I would also love that! The truth of this matter would be much preferred over a bunch of cast aspersions.

[–] [email protected] 12 points 1 month ago* (last edited 1 month ago) (2 children)

Can you point to some discussion of the ventoy blobs? I had never heard about that and can't find anything that says it's not GPL3.

[–] [email protected] 16 points 1 month ago (2 children)

This thread made me look at this issue. Realistically it's not a big issue, the VAST majority of the binary blobs are accounted for and have a script or a readme file that shows where they're downloaded from.

That being said I will take a serious look at alternatives.

[–] [email protected] 3 points 1 month ago* (last edited 1 month ago)

The vast majority of xz's blobs are accounted for, too.

[–] [email protected] 3 points 1 month ago (1 children)

Yeah, that's pretty much where I landed after reading through it.

[–] [email protected] 1 points 1 month ago

Maybe they are thinking of iVentoy which is not open source but is by the same dev

https://github.com/ventoy/PXE

[–] [email protected] 9 points 1 month ago (2 children)

Maybe start here, but there's lots of discussion on the post.

https://lemmy.world/comment/12416453

[–] [email protected] 4 points 1 month ago (1 children)

Ugh, those GitHub comments are horrible. If I was the author, I would just walk away from the project. People have no shame in making demands for free work.

[–] [email protected] 7 points 1 month ago

You ain't wrong. The level of arrogance stinks. Especially when the author put effort into documenting the sources etc.

There do appear to be a lot of these know-it-all-but-contribute-little types around.

Maybe a few are missing, but simply asking, and I'm sure they'll provide. If someone wants a better build system, they could volunteer to do it themselves.

[–] [email protected] 2 points 1 month ago (1 children)

Should I be worried? I was distro hopping for a bit and put together a Ventoy drive to make that easier, and I used it to boot the install iso for the distro I ultimately decided on for my gaming laptop. It seemed highly recommended and I didn't know about the Ventoy bros at that point.

[–] [email protected] 2 points 1 month ago

Probably not. I've used it as well (before I knew about Glim) to preview distros, but I am not using it to do installs, since I can't be certain what's in it.

[–] [email protected] 9 points 1 month ago (1 children)

I want to use Glim too, because the binary Blobs in Ventoy are bugging me a lot. But Glim is a bit limited still: README

My experience has been that the safest filesystem to use is FAT32 (surprisingly!), though it will mean that ISO images greater than 4GB won't be supported.
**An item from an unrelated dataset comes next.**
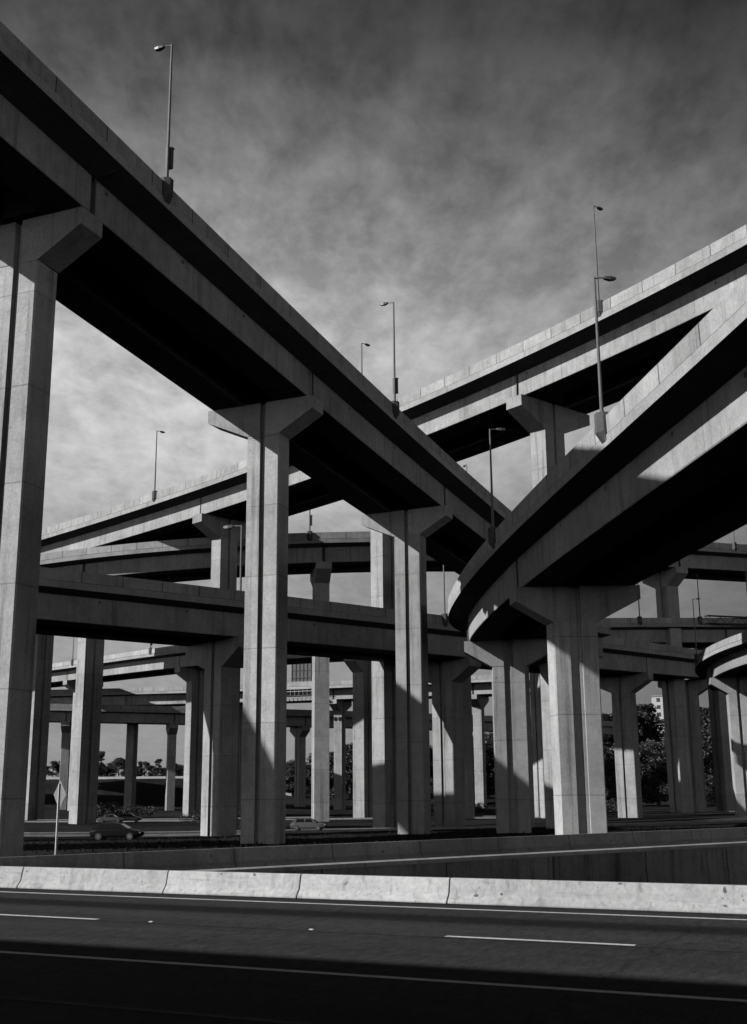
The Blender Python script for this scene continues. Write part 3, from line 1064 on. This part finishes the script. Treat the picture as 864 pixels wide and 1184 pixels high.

Other filesystems supported by GRUB2 also work, such as ext3/ext4, NTFS and exFAT, but the boot of the distributions must also support it, which isn't the case for many with NTFS (Ubuntu does, Fedora doesn't) and exFAT (Ubuntu doesn't, Fedora does). So FAT32 stays the safe bet.

[–] [email protected] 10 points 1 month ago

Yep. It's probably fine for most people, but it's still a trade-off between transparency and utility. Ventoy is superior functionality, but those blobs bug me, too, and the fact that the dev is so openly hostile towards transparency is concerning.